The data =
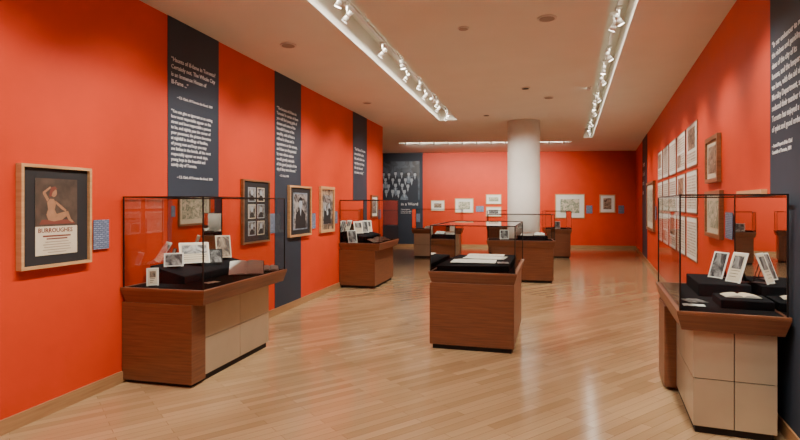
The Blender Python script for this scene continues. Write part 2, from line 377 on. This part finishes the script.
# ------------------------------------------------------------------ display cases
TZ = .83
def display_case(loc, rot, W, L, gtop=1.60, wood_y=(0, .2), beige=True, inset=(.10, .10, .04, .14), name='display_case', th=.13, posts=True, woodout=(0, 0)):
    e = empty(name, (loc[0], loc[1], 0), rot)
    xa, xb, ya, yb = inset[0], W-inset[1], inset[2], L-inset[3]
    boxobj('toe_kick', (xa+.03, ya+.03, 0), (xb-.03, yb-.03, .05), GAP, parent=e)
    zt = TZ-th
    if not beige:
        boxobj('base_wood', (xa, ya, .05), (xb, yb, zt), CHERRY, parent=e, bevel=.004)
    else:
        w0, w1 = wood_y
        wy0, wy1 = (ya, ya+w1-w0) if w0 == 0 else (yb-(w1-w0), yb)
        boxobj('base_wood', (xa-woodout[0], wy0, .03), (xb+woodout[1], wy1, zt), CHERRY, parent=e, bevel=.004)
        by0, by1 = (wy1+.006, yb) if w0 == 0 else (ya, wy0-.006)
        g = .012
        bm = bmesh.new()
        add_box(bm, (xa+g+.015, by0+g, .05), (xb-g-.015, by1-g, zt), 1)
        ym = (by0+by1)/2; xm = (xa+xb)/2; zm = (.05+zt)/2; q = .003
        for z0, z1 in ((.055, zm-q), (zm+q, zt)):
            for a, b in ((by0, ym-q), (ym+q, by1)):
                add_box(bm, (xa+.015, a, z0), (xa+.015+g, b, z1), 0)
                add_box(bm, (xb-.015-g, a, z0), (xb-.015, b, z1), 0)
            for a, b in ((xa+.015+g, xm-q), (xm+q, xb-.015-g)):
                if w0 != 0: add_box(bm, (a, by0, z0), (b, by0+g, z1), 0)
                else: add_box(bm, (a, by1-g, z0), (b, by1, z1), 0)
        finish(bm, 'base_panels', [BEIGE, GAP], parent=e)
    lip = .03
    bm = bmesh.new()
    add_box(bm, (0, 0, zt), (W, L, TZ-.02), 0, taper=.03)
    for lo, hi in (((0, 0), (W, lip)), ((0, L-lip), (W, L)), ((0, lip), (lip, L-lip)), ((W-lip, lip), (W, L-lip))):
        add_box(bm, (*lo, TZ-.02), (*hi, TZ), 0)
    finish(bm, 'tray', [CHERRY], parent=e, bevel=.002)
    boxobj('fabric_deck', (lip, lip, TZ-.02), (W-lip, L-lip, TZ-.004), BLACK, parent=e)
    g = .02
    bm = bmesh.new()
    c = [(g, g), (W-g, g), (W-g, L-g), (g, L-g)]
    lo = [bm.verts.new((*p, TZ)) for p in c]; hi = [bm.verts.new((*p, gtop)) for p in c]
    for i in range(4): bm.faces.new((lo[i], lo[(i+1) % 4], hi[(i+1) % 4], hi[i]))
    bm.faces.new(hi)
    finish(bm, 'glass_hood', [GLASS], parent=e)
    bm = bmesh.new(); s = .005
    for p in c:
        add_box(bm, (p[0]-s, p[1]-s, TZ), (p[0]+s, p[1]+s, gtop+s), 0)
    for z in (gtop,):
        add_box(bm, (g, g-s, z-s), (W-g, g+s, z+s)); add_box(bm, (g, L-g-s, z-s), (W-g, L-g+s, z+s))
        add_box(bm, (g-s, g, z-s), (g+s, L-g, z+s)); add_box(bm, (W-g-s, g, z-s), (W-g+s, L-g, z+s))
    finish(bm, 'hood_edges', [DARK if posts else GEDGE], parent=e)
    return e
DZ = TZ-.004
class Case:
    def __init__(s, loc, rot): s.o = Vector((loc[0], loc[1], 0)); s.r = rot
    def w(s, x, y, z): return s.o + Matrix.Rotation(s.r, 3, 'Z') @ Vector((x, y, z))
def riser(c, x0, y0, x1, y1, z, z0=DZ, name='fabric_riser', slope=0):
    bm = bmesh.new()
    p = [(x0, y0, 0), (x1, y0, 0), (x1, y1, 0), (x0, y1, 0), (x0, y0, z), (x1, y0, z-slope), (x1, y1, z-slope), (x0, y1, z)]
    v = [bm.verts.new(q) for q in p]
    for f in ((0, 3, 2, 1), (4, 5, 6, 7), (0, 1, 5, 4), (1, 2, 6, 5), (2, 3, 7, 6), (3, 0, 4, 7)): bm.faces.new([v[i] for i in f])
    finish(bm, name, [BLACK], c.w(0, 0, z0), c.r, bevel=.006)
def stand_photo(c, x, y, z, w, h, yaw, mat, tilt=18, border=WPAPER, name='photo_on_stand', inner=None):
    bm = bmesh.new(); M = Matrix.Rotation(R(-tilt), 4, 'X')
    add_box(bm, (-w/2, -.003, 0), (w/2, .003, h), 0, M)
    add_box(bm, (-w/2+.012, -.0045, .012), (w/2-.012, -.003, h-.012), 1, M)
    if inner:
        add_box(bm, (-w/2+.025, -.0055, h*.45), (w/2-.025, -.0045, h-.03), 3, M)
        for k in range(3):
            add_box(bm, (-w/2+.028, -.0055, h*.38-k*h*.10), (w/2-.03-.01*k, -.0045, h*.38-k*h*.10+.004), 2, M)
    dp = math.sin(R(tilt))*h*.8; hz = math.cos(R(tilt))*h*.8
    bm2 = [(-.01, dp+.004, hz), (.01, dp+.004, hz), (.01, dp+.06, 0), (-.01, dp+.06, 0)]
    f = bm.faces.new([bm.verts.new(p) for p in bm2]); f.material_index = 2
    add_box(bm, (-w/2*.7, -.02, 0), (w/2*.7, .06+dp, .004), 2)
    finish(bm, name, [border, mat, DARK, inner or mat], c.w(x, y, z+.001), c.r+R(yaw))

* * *

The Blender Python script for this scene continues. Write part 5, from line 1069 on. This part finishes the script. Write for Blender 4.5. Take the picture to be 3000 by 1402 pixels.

Work to be completed = Every line that holds the word "script" counts once; state the total number of such lines and nothing else.

Written solution = 2